### Given data
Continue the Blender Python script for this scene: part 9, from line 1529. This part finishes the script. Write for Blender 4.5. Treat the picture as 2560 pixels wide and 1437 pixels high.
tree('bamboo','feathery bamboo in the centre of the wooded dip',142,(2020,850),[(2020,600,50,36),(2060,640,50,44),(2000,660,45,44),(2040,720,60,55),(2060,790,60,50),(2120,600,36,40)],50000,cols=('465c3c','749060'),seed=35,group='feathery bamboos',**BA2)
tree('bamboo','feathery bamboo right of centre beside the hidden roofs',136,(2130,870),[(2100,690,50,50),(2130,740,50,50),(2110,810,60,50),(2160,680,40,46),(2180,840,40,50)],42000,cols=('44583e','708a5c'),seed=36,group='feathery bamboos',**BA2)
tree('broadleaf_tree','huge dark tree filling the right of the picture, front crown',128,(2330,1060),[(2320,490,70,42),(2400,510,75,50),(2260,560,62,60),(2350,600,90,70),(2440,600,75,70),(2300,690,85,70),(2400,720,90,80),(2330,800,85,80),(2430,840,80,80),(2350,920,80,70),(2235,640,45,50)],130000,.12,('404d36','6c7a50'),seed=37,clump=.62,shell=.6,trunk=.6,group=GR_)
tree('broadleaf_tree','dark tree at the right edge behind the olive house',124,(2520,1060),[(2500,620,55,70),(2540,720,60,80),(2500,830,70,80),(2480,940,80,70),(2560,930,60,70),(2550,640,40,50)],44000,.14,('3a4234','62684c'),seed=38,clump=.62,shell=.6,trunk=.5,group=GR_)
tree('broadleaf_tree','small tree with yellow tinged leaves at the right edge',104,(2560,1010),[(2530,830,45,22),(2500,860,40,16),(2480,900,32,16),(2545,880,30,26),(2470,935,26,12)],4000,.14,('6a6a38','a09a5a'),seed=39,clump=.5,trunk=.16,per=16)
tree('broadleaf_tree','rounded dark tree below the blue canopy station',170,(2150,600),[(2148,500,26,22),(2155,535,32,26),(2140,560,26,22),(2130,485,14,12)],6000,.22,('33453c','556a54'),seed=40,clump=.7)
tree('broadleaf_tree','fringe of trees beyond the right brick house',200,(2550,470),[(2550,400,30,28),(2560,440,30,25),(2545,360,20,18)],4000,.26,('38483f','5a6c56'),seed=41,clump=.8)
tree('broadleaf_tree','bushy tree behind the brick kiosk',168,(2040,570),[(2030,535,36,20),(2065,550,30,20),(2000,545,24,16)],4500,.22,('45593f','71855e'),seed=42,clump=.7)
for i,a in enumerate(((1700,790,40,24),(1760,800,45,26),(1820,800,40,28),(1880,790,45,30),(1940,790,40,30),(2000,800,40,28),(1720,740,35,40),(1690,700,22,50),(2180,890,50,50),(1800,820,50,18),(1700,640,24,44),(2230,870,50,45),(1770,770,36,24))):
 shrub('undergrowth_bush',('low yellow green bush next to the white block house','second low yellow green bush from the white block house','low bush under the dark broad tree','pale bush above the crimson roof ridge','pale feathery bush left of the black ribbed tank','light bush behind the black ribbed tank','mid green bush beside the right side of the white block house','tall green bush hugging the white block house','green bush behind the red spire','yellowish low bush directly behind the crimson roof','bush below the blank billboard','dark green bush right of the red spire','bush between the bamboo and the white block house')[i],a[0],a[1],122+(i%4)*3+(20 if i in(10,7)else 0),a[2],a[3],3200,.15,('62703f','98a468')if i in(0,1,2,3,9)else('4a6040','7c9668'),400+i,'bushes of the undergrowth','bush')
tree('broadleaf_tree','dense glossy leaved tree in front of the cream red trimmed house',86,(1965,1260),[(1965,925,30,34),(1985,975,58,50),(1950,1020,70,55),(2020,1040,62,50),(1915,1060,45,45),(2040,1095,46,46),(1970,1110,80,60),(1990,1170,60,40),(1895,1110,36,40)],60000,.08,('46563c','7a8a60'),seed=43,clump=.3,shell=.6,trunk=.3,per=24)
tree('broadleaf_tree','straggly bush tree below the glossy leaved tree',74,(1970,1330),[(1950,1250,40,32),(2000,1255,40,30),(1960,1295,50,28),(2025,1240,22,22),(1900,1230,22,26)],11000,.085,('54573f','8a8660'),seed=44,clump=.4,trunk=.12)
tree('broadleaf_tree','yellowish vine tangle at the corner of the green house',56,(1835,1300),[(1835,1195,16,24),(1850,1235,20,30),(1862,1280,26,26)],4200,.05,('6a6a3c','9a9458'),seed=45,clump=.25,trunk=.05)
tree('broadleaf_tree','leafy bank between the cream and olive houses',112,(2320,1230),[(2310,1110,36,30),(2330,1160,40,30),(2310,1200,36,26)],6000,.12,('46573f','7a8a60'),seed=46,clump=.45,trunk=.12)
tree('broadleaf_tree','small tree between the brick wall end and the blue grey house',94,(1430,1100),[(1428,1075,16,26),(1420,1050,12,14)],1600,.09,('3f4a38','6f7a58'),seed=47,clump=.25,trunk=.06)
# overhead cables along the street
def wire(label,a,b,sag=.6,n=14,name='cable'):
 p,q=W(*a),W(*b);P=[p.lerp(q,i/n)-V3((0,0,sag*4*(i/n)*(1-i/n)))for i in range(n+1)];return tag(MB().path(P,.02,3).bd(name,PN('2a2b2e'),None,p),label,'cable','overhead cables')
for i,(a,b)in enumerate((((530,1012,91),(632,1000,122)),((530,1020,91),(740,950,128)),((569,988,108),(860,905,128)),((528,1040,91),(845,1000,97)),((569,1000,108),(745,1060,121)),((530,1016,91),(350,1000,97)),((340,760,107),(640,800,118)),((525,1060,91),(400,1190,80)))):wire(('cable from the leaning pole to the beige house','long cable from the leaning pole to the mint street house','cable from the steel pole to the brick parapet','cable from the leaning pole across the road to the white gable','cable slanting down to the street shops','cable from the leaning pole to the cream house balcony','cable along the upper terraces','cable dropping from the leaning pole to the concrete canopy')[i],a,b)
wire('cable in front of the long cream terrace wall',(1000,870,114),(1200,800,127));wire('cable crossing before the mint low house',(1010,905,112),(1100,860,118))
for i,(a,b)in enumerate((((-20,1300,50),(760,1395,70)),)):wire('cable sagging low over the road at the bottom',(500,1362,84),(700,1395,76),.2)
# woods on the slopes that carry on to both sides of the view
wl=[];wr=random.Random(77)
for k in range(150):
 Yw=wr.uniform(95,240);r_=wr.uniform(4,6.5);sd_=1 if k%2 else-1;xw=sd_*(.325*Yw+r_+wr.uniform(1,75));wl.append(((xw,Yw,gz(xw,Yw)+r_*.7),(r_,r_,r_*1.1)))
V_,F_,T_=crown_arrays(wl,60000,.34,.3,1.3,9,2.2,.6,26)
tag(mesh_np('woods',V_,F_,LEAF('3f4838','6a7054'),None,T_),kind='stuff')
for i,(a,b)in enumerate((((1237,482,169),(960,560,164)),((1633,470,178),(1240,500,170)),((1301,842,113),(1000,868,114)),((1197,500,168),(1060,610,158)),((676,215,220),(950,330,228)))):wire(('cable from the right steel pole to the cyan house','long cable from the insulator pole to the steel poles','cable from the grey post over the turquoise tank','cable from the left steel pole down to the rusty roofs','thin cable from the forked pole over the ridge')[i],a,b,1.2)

### Problem to work on
Exactly as written, please reproduce the lines from the first line of the data to the line containing "tree('bamboo','feathery bamboo right", inclusive, and nothing else.

### Solved exercise
Continue the Blender Python script for this scene: part 9, from line 1529. This part finishes the script. Write for Blender 4.5. Treat the picture as 2560 pixels wide and 1437 pixels high.
tree('bamboo','feathery bamboo in the centre of the wooded dip',142,(2020,850),[(2020,600,50,36),(2060,640,50,44),(2000,660,45,44),(2040,720,60,55),(2060,790,60,50),(2120,600,36,40)],50000,cols=('465c3c','749060'),seed=35,group='feathery bamboos',**BA2)
tree('bamboo','feathery bamboo right of centre beside the hidden roofs',136,(2130,870),[(2100,690,50,50),(2130,740,50,50),(2110,810,60,50),(2160,680,40,46),(2180,840,40,50)],42000,cols=('44583e','708a5c'),seed=36,group='feathery bamboos',**BA2)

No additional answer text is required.